No ‘Star Wars’ spoiler alert should be needed to remind everyone that Tatooine is the desert planet home of Anakin and Luke Skywalker, and it’s a planet that manages to sustain life (albeit barely) while orbiting a binary star system too close for comfort. That may be true for five other binary star systems where astronomers have recently discovered the strong potential for Earth-like planets in habitable zones around the pairs … or in one case – four stars. Is the Force strong on any of these planets?

“Here, we extend the concept to potentially habitable worlds on circumbinary orbits. We show that habitable zone borders can be found analytically even when another giant planet is present in the system.”
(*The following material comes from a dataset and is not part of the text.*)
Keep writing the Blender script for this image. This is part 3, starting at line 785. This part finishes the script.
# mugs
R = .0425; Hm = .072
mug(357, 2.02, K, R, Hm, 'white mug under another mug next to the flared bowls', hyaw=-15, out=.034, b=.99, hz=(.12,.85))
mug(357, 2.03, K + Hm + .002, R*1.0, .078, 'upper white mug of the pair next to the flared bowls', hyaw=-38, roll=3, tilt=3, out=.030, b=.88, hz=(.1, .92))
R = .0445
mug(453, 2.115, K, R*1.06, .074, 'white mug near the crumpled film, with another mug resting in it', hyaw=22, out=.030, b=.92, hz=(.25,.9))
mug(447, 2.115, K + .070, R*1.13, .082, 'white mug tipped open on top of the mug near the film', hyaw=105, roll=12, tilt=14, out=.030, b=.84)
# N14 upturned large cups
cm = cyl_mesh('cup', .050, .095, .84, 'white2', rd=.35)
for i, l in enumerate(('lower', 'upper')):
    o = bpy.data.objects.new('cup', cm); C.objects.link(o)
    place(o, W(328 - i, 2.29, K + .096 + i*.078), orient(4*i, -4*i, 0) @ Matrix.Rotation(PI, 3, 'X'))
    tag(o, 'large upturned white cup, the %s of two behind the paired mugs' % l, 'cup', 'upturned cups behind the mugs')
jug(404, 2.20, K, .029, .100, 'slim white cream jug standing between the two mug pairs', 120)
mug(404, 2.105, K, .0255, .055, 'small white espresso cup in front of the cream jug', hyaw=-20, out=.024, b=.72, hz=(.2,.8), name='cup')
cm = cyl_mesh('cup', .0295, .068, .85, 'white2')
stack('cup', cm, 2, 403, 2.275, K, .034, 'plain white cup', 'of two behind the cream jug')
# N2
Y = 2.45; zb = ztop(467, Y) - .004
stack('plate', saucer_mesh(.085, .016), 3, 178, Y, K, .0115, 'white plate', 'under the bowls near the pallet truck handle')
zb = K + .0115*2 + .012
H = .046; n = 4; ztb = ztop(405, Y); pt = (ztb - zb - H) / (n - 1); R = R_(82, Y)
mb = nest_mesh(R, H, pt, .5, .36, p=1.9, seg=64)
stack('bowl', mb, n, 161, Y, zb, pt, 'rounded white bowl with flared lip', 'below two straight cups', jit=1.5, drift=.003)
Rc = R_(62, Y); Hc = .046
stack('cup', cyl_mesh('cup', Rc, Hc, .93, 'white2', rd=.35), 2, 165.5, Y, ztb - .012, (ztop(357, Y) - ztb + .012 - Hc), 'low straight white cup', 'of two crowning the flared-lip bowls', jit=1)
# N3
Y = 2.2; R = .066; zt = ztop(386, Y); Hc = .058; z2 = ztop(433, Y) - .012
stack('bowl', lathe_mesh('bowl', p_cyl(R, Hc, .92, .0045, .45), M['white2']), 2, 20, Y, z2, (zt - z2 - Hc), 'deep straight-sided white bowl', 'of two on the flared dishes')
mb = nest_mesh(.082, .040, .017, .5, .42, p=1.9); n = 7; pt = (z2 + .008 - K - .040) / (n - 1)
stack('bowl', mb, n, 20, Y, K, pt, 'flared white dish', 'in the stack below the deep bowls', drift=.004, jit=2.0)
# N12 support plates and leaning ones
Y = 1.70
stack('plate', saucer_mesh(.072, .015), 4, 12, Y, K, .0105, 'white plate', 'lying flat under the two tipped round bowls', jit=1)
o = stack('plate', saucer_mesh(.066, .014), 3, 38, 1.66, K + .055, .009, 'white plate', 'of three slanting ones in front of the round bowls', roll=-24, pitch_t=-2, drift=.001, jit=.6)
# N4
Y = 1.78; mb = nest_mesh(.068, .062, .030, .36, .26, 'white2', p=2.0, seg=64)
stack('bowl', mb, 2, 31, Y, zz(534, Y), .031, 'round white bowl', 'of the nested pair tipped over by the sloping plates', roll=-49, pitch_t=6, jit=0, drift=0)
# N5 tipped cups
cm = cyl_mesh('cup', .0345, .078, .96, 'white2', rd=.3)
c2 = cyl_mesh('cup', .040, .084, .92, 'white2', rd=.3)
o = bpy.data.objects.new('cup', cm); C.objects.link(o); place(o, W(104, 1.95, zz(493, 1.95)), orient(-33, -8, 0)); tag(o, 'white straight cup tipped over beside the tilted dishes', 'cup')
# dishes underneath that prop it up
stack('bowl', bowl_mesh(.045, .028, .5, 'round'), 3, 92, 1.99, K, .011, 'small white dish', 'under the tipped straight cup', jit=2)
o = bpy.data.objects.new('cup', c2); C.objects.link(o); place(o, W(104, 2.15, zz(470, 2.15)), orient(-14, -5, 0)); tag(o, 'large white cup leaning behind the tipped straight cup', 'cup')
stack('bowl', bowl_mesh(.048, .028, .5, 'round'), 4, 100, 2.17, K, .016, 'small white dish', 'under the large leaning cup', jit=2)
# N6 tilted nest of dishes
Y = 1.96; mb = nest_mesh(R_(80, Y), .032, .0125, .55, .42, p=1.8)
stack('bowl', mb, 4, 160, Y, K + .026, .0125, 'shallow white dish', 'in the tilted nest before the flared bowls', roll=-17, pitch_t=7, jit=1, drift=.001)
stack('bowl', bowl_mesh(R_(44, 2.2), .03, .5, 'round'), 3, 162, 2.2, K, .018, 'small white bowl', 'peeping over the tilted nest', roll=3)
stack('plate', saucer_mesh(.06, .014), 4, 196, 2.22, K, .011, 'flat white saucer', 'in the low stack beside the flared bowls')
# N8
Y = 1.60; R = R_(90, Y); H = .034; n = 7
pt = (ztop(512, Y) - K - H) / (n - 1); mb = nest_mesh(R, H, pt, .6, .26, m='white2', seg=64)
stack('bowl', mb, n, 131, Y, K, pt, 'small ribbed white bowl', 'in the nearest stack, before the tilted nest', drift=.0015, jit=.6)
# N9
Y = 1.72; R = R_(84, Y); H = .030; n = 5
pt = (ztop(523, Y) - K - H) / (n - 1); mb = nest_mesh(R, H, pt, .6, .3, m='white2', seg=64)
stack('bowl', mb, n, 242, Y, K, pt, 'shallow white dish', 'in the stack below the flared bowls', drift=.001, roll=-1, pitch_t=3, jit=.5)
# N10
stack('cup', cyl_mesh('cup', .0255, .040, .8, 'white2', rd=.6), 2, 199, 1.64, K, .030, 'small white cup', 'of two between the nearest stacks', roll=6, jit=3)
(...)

In a new study published in the journal Frontiers in Astronomy and Space Sciences, lead author Dr. Nikolaos Georgakarakos, a research associate from the Division of Science at New York University Abu Dhabi, explains that binary star systems are common, making up between half and three quarters of all star systems. While finding them is easy, finding circumbinary planets orbiting them, other than giant exoplanets, has been difficult. Giant exoplanets aren’t generally seen as life-sustaining, but they should have circumbinary orbiting Tattooines in their star systems  that just aren’t visible to us yet with current technology. Georgakarakos and his team set out to prove they exist anyway in nine binary systems with known giant exoplanets. The press release explains their process.

“They first derive equations that take into account the class, mass, luminosity, and spectral energy distribution of the stars; the added gravitational effect of the giant planet; the eccentricity (i.e. degree of ellipticity of the orbit), semi-major axis, and period of the hypothetical Earth-like planet’s orbit; the dynamics of the intensity and spectrum of the stellar radiation that falls upon its atmosphere; and its “climate inertia”, that is, the speed at which the atmosphere responds to changes in irradiation.”
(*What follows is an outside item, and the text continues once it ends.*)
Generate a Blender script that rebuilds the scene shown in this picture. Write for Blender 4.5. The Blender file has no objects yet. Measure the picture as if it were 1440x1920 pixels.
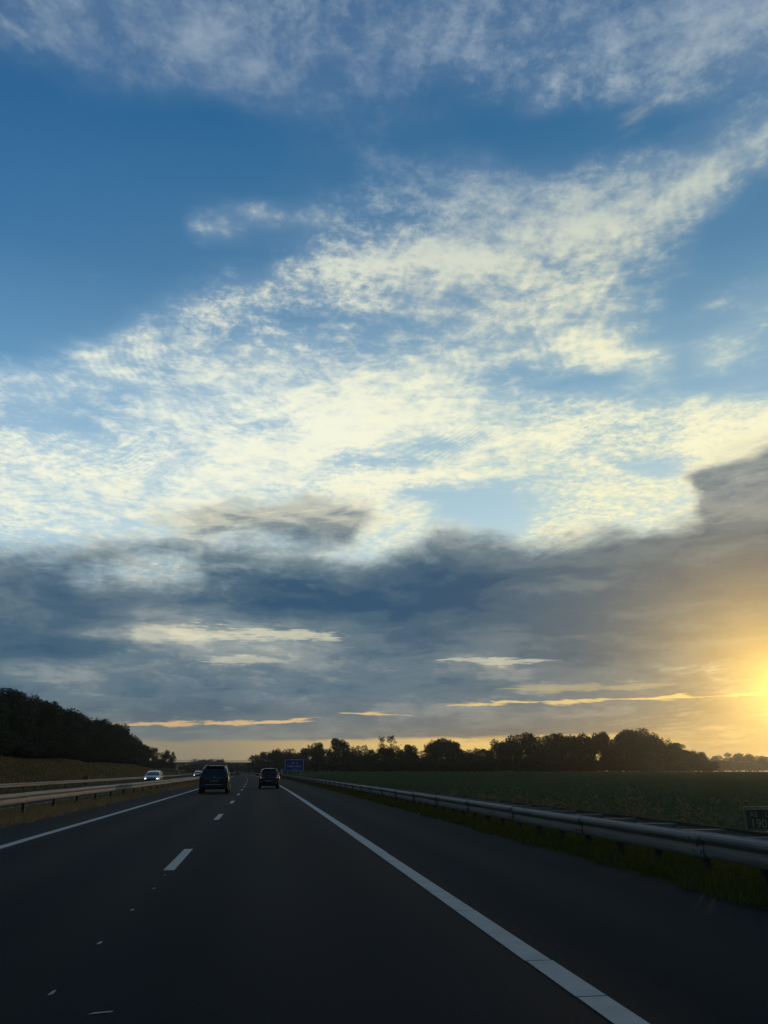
import bpy, bmesh, math, random
import numpy as np
from mathutils import Vector, Matrix
R = math.radians
S = bpy.context.scene
col = S.collection

# ---------------------------------------------------------------- camera, exposure
CAM_H = 1.32
cd = bpy.data.cameras.new('camera'); cam = bpy.data.objects.new('camera', cd); col.objects.link(cam)
cam.location = (0, 0, CAM_H)
cam.rotation_euler = (R(90 + 18.6255), 0, R(-8.45))
cd.sensor_fit = 'VERTICAL'; cd.sensor_height = 36.0; cd.lens = 1442 / 1920 * 36.0
cd.clip_start = 0.05; cd.clip_end = 20000
S.camera = cam
S.view_settings.view_transform = 'Standard'; S.view_settings.look = 'None'
S.view_settings.exposure = 0; S.view_settings.gamma = 1; S.view_settings.use_curve_mapping = False
S.render.engine = 'CYCLES'
S.cycles.max_bounces = 6; S.cycles.transparent_max_bounces = 8
S.cycles.volume_bounces = 0
S.cycles.volume_step_rate = 4

# ---------------------------------------------------------------- sun
SUN_EL, SUN_AZ = 5.2, 35.2          # degrees above the horizon, degrees right of the road
sun_dir = Vector((math.sin(R(SUN_AZ)) * math.cos(R(SUN_EL)), math.cos(R(SUN_AZ)) * math.cos(R(SUN_EL)), math.sin(R(SUN_EL))))
sl = bpy.data.lights.new('sun', 'SUN'); sl.energy = 0.36; sl.angle = R(3.0); sl.color = (1.0, 0.74, 0.40)
so = bpy.data.objects.new('sun', sl); col.objects.link(so)
so.rotation_euler = (-sun_dir).to_track_quat('-Z', 'Y').to_euler()

# ---------------------------------------------------------------- node expression helper
class N:
    """tiny expression layer over shader math nodes"""
    def __init__(s, nt, sock): s.nt, s.s = nt, sock
    def _m(s, op, *a):
        n = s.nt.nodes.new('ShaderNodeMath'); n.operation = op
        for i, v in enumerate((s,) + a):
            if isinstance(v, N): s.nt.links.new(v.s, n.inputs[i])
            else: n.inputs[i].default_value = v
        return N(s.nt, n.outputs[0])
    def __add__(s, o): return s._m('ADD', o)
    __radd__ = __add__
    def __sub__(s, o): return s._m('SUBTRACT', o)
    def __rsub__(s, o): return (s * -1.0) + o
    def __mul__(s, o): return s._m('MULTIPLY', o)
    __rmul__ = __mul__
    def __truediv__(s, o): return s._m('DIVIDE', o)
    def max(s, o): return s._m('MAXIMUM', o)
    def min(s, o): return s._m('MINIMUM', o)
    def abs(s): return s._m('ABSOLUTE')
    def pow(s, o): return s._m('POWER', o)
    def exp(s): return s._m('EXPONENT')
    def sin(s): return s._m('SINE')
    def asin(s): return s._m('ARCSINE')
    def acos(s): return s._m('ARCCOSINE')
    def atan2(s, o): return s._m('ARCTAN2', o)
    def ss(s, a, b, lo=0.0, hi=1.0):
        n = s.nt.nodes.new('ShaderNodeMapRange'); n.interpolation_type = 'SMOOTHSTEP'
        s.nt.links.new(s.s, n.inputs[0])
        n.inputs[1].default_value = a; n.inputs[2].default_value = b; n.inputs[3].default_value = lo; n.inputs[4].default_value = hi
        return N(s.nt, n.outputs[0])
def combine(nt, x, y, z=0.0):
    n = nt.nodes.new('ShaderNodeCombineXYZ')
    for i, v in enumerate((x, y, z)):
        if isinstance(v, N): nt.links.new(v.s, n.inputs[i])
        else: n.inputs[i].default_value = v
    return N(nt, n.outputs[0])
def noise(nt, vec, scale, detail=5, rough=0.55, dist=0.0, lac=2.0, out='Fac'):
    n = nt.nodes.new('ShaderNodeTexNoise'); n.noise_dimensions = '3D'
    if vec is not None: nt.links.new(vec.s, n.inputs['Vector'])
    n.inputs['Scale'].default_value = scale; n.inputs['Detail'].default_value = detail
    n.inputs['Roughness'].default_value = rough; n.inputs['Distortion'].default_value = dist
    n.inputs['Lacunarity'].default_value = lac
    return N(nt, n.outputs[out])
def mixc(nt, f, a, b, mode='MIX'):
    n = nt.nodes.new('ShaderNodeMix'); n.data_type = 'RGBA'; n.blend_type = mode
    for i, v in ((0, f), (6, a), (7, b)):
        if isinstance(v, N): nt.links.new(v.s, n.inputs[i])
        elif i == 0: n.inputs[0].default_value = v
        else: n.inputs[i].default_value = (*v, 1)
    return N(nt, n.outputs[2])
def ramp(nt, fac, stops, interp='LINEAR'):
    n = nt.nodes.new('ShaderNodeValToRGB'); cr = n.color_ramp; cr.interpolation = interp
    while len(cr.elements) < len(stops): cr.elements.new(0.5)
    for e, (p, c) in zip(cr.elements, stops): e.position = p
    for e, (p, c) in zip(cr.elements, stops): e.position = p; e.color = (*c, 1)
    nt.links.new(fac.s, n.inputs[0])
    return N(nt, n.outputs[0])
def srgb(*c): return tuple((v / 255 / 12.92) if v / 255 <= 0.04045 else ((v / 255 + 0.055) / 1.055) ** 2.4 for v in c)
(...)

“The dynamics of the intensity and spectrum of the stellar radiation.” That’s what made Tattooine so dry and forced the residents to remove water from the atmosphere on moisture farms and sustain the Skywalkers, Jabba the Hutt, Obi-Wan Kenobi and others. Using data for more favorable temperatures and radiation levels, they applied the formula to nine known binary star systems with giant planets discovered by the Kepler telescope — Kepler-16, Kepler-34, Kepler-35, Kepler-38, Kepler-64, Kepler-413, Kepler-453, Kepler-1647, and Kepler-1661. And?
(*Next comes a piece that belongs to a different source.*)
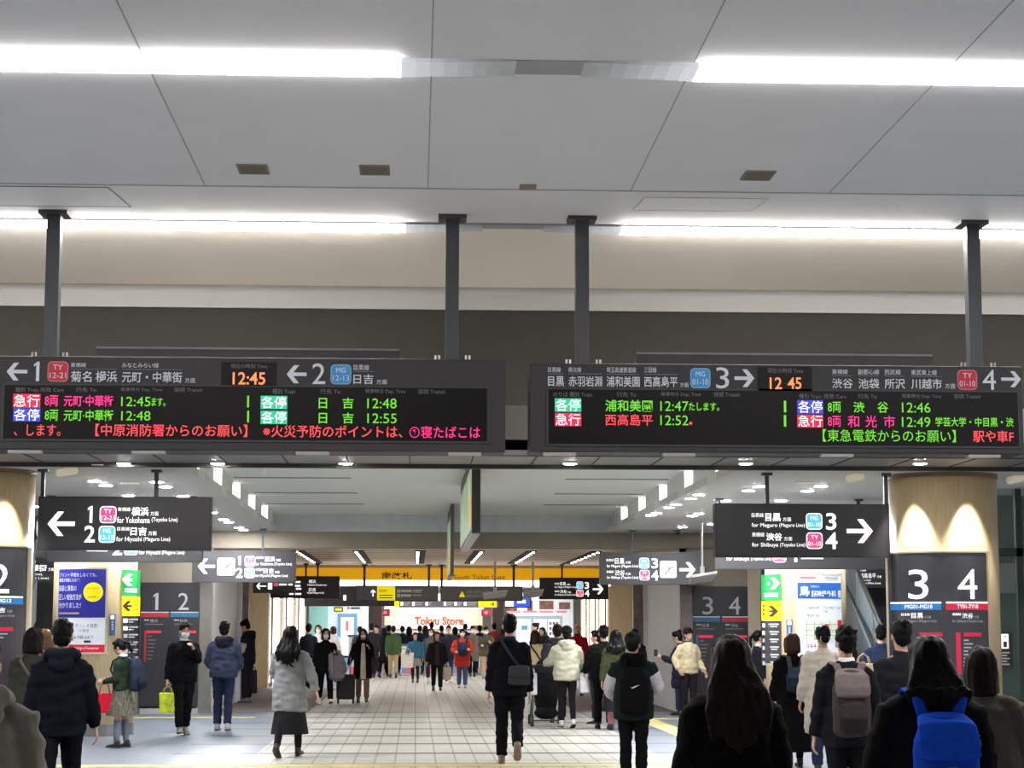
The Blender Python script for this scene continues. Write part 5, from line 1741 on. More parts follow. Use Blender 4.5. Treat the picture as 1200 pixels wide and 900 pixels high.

“The authors show for the first time that permanent Habitable Zones exist in Kepler-34, -35, -38, -64, and -413. Those zones are between 0.4-1.5 Astronomical Units (au) wide beginning at distances between 0.6-2 au from the center of mass of the binary stars.”

In the others, the giant exoplanets were too disruptive to allow a habitable zone to develop and sustain a livable planet. If he had to place a bet on which one is home to some form of a Skywalker and could some day be an Earth 2.0, Georgakarakos would put his money on Kepler-38, which is approximately 3970 light years from Earth. If he could send them a message, it would be this:

“Watch out Tatooine, we are coming!”

Let’s hope he doesn’t get a response like the one Princess Leia received from Jabba the Hutt:

“You will soon learn to appreciate me.”